--- Given data ---

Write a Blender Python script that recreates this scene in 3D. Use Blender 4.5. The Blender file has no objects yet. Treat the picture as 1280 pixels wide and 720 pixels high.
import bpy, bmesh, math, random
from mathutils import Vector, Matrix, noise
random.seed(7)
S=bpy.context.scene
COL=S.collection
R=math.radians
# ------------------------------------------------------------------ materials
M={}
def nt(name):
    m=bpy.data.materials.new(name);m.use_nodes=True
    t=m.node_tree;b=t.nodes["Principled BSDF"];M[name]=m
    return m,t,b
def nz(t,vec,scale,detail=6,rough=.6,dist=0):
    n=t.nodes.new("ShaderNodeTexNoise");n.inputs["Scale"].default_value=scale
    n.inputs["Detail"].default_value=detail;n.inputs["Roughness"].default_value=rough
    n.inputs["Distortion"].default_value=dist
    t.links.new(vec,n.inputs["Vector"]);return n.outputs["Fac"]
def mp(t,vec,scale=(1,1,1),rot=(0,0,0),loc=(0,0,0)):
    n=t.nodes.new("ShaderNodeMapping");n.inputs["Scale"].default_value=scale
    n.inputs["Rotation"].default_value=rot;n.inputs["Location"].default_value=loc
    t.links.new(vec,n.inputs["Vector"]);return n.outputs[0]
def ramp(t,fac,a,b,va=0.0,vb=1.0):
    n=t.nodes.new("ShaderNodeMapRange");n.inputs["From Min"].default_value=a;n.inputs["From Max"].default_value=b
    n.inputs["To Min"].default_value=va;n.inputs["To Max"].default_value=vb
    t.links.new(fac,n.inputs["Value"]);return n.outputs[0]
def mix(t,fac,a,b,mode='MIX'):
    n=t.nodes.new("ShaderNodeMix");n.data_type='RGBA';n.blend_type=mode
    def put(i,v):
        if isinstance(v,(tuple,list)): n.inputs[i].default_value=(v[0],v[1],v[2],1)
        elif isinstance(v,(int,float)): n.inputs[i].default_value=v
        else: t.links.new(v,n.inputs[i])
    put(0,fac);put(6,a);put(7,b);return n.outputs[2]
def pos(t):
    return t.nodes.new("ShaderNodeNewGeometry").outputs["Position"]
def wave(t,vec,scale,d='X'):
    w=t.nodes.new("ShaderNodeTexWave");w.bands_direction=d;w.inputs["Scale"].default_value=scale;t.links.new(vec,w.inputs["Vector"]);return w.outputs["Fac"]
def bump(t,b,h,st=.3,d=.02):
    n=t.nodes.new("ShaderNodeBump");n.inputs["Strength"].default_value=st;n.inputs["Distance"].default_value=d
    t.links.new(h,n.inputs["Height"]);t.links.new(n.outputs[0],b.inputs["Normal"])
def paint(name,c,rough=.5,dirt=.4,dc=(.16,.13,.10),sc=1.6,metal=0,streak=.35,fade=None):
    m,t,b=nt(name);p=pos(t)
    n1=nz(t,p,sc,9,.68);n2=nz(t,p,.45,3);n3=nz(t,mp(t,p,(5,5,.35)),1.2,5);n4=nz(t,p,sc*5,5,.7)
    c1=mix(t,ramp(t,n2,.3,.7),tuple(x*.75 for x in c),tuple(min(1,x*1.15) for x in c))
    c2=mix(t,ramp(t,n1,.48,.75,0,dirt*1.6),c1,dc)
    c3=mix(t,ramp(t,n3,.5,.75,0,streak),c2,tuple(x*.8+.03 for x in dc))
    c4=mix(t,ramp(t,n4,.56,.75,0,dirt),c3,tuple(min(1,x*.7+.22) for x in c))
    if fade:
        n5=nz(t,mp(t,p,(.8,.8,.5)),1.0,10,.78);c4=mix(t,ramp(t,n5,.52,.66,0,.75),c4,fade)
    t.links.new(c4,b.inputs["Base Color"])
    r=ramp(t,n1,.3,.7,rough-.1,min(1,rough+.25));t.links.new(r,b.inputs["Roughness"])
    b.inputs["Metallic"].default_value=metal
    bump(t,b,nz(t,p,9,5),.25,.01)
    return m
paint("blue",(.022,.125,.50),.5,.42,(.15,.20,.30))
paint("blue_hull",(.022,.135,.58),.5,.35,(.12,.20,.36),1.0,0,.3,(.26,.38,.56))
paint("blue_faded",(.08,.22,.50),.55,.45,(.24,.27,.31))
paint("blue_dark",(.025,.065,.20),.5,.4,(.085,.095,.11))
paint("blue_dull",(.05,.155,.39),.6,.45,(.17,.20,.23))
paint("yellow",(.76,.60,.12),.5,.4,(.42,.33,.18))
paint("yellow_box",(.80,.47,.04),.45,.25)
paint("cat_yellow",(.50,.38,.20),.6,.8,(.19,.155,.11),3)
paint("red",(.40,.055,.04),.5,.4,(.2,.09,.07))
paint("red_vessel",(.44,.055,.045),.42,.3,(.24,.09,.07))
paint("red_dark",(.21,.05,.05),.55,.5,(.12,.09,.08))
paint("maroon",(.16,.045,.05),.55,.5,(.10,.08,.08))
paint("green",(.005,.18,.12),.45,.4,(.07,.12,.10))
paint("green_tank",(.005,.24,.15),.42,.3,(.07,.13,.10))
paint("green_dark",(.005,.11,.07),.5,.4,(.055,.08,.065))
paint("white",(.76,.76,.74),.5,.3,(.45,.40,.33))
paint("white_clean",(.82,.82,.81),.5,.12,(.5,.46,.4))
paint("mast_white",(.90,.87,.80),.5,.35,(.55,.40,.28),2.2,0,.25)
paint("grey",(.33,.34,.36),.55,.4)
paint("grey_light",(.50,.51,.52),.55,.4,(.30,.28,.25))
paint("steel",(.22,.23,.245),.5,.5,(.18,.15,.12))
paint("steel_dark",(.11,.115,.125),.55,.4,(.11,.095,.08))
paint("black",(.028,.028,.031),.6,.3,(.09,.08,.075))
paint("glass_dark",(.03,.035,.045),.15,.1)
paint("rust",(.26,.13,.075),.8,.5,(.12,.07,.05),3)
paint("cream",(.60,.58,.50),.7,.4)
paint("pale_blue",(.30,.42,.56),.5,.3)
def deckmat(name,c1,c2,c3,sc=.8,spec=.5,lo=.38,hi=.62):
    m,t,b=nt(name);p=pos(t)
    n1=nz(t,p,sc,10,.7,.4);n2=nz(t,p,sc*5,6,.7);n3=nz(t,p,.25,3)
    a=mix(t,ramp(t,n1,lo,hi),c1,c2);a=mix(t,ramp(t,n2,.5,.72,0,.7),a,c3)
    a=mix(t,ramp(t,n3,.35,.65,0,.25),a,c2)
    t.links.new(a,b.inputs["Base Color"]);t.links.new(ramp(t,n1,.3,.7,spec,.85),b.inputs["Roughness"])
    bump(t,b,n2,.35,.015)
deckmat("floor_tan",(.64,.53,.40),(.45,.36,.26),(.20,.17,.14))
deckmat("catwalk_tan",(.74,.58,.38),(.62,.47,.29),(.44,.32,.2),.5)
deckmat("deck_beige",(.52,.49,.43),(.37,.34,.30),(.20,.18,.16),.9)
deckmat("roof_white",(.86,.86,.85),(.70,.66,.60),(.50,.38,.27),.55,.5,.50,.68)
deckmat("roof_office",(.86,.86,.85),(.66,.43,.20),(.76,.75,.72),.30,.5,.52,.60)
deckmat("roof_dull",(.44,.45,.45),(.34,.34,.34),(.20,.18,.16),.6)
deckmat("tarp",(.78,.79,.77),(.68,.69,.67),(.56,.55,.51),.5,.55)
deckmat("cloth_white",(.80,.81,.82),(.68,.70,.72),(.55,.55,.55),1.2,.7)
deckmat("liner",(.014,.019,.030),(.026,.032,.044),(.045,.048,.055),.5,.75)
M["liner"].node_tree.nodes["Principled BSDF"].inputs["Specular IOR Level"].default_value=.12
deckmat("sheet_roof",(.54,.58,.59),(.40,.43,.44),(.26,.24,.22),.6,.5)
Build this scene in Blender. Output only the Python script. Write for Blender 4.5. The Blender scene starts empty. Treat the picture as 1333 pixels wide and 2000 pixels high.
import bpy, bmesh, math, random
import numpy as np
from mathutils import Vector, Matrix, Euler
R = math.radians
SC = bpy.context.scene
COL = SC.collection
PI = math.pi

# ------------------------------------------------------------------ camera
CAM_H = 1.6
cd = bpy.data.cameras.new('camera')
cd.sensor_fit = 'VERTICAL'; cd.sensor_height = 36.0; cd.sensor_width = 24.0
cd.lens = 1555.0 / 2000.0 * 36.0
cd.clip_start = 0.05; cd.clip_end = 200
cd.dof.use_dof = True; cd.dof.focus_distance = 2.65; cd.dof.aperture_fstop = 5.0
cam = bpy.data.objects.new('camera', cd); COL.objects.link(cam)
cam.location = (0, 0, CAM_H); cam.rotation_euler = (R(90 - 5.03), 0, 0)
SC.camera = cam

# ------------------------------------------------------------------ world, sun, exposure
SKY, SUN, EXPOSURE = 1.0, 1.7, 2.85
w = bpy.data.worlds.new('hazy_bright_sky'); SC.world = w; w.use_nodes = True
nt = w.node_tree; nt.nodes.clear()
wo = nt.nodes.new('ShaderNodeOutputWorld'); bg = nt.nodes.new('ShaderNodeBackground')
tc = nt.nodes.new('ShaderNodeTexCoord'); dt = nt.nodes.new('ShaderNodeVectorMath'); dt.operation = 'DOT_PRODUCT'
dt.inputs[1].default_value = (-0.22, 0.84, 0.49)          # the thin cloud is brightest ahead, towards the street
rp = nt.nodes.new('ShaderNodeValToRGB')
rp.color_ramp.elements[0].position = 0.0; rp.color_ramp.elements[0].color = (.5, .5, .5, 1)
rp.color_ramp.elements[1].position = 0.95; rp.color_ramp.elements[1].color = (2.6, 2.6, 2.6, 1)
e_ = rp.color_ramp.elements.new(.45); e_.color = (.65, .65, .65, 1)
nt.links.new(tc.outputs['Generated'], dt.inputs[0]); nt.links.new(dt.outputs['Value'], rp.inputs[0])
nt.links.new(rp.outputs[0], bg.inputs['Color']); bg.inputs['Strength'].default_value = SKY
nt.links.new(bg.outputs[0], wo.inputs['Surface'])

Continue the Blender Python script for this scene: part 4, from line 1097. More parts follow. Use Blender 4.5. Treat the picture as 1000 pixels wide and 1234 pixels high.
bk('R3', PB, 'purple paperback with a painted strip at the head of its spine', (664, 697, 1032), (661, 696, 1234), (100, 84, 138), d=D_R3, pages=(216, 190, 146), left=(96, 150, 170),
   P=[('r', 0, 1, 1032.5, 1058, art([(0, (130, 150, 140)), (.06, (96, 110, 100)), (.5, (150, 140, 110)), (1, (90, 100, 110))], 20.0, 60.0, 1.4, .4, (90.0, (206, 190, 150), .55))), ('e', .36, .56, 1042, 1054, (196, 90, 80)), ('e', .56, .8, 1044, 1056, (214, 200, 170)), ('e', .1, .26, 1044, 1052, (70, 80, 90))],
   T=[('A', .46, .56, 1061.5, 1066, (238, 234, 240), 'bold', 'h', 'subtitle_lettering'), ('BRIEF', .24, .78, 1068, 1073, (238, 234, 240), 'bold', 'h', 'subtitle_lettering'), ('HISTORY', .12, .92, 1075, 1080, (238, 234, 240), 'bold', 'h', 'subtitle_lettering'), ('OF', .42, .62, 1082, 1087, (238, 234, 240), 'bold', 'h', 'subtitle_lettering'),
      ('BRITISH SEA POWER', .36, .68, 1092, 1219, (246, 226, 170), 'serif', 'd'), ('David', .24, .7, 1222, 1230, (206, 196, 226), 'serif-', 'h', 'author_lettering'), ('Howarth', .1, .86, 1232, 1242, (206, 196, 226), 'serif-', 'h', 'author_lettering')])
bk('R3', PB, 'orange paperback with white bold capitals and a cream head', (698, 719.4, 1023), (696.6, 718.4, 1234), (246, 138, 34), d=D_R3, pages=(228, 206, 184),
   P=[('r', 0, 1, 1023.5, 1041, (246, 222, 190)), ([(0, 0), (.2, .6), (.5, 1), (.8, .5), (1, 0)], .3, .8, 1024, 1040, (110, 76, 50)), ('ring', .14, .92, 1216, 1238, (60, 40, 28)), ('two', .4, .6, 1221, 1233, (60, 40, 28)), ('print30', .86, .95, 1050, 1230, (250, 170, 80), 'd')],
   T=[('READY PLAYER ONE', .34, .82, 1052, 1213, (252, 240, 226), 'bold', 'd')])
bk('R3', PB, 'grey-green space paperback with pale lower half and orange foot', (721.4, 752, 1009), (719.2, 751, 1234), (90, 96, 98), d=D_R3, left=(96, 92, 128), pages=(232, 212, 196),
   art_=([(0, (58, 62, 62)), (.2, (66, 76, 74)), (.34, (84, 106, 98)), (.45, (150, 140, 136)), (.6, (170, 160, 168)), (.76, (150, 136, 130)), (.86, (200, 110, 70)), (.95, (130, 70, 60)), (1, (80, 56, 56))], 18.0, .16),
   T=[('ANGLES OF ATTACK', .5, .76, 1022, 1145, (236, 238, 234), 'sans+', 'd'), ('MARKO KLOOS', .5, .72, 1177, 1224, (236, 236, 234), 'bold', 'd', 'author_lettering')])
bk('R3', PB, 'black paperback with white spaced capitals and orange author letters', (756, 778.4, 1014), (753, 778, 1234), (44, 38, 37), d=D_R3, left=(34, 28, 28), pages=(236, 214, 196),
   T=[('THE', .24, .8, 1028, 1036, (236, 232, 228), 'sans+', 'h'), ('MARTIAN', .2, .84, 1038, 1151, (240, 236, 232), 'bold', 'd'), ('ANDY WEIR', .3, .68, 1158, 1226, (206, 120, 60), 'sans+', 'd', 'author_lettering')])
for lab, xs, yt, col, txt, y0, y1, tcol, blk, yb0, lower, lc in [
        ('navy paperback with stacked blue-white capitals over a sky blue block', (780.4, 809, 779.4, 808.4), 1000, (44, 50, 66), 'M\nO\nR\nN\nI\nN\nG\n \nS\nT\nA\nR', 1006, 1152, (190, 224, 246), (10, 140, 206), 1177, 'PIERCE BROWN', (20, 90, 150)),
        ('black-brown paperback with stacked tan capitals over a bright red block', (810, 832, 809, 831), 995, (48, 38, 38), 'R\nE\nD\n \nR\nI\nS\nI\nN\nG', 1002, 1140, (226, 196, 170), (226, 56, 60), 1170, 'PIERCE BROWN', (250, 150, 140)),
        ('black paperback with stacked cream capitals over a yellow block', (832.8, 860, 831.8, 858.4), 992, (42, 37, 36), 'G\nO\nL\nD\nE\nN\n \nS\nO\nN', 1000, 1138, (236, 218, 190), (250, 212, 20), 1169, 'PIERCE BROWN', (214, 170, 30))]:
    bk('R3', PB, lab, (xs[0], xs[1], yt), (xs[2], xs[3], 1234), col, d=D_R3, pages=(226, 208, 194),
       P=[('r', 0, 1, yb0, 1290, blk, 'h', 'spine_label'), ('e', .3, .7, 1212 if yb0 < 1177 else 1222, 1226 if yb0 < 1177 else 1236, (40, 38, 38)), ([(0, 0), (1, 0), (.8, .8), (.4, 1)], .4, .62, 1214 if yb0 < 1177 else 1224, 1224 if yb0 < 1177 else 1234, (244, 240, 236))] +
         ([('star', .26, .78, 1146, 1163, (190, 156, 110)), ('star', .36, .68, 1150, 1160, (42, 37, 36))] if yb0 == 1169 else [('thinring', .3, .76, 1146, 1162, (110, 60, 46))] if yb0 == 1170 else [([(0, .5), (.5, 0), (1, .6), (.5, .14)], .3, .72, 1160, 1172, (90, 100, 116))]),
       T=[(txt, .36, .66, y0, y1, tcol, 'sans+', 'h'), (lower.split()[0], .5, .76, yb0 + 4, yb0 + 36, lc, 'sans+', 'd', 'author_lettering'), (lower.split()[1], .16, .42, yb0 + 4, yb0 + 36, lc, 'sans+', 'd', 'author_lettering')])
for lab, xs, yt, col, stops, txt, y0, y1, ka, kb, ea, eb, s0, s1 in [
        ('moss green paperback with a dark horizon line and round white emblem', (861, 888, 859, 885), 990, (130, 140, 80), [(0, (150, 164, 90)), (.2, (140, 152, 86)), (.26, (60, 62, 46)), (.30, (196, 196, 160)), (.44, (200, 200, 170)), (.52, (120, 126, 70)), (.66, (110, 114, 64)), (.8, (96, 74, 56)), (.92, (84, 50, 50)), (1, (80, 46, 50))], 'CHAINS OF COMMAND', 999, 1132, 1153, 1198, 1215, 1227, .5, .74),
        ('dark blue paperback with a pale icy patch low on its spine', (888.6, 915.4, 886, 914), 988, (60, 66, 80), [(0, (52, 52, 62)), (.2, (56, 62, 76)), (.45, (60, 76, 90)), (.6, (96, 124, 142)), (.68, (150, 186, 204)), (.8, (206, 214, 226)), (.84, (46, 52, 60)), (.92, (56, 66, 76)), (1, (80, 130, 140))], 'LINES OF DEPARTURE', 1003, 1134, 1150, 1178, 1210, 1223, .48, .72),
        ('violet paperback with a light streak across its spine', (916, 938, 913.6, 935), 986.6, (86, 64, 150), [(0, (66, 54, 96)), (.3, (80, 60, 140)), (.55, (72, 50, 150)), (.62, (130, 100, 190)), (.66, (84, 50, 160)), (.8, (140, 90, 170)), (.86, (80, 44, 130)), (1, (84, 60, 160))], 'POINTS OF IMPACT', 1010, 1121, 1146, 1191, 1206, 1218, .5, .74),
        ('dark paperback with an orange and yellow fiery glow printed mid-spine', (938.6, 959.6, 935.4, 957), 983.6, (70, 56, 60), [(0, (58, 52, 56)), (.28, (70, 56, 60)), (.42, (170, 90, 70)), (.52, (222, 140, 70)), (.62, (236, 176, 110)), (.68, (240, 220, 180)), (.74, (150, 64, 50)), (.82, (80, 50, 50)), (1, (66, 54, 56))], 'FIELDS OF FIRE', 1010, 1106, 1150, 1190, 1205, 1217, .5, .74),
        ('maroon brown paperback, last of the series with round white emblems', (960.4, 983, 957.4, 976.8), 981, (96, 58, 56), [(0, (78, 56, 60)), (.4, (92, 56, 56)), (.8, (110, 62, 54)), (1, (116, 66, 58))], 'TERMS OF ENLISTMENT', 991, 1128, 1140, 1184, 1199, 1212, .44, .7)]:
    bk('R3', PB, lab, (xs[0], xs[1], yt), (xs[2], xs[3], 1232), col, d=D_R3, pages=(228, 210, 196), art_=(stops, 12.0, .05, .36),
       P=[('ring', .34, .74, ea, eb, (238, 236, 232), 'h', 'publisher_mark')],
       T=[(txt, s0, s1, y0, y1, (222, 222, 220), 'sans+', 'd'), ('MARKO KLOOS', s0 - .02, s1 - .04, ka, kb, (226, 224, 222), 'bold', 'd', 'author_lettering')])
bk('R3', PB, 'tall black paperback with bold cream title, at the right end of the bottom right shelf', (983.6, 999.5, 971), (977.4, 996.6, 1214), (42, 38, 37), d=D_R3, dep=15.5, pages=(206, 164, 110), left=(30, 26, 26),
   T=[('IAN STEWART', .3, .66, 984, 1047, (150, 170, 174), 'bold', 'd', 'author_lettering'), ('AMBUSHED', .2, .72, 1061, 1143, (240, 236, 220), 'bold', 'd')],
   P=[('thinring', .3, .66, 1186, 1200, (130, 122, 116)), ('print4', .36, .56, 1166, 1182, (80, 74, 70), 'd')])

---

**Goal of the exercise**: Retype the portion of the data above that starts on the line with "Build this scene" and finishes on the line with "SC.camera = cam", including both of those lines.

**Exercise answer**:
Build this scene in Blender. Output only the Python script. Write for Blender 4.5. The Blender scene starts empty. Treat the picture as 1333 pixels wide and 2000 pixels high.
import bpy, bmesh, math, random
import numpy as np
from mathutils import Vector, Matrix, Euler
R = math.radians
SC = bpy.context.scene
COL = SC.collection
PI = math.pi

# ------------------------------------------------------------------ camera
CAM_H = 1.6
cd = bpy.data.cameras.new('camera')
cd.sensor_fit = 'VERTICAL'; cd.sensor_height = 36.0; cd.sensor_width = 24.0
cd.lens = 1555.0 / 2000.0 * 36.0
cd.clip_start = 0.05; cd.clip_end = 200
cd.dof.use_dof = True; cd.dof.focus_distance = 2.65; cd.dof.aperture_fstop = 5.0
cam = bpy.data.objects.new('camera', cd); COL.objects.link(cam)
cam.location = (0, 0, CAM_H); cam.rotation_euler = (R(90 - 5.03), 0, 0)
SC.camera = cam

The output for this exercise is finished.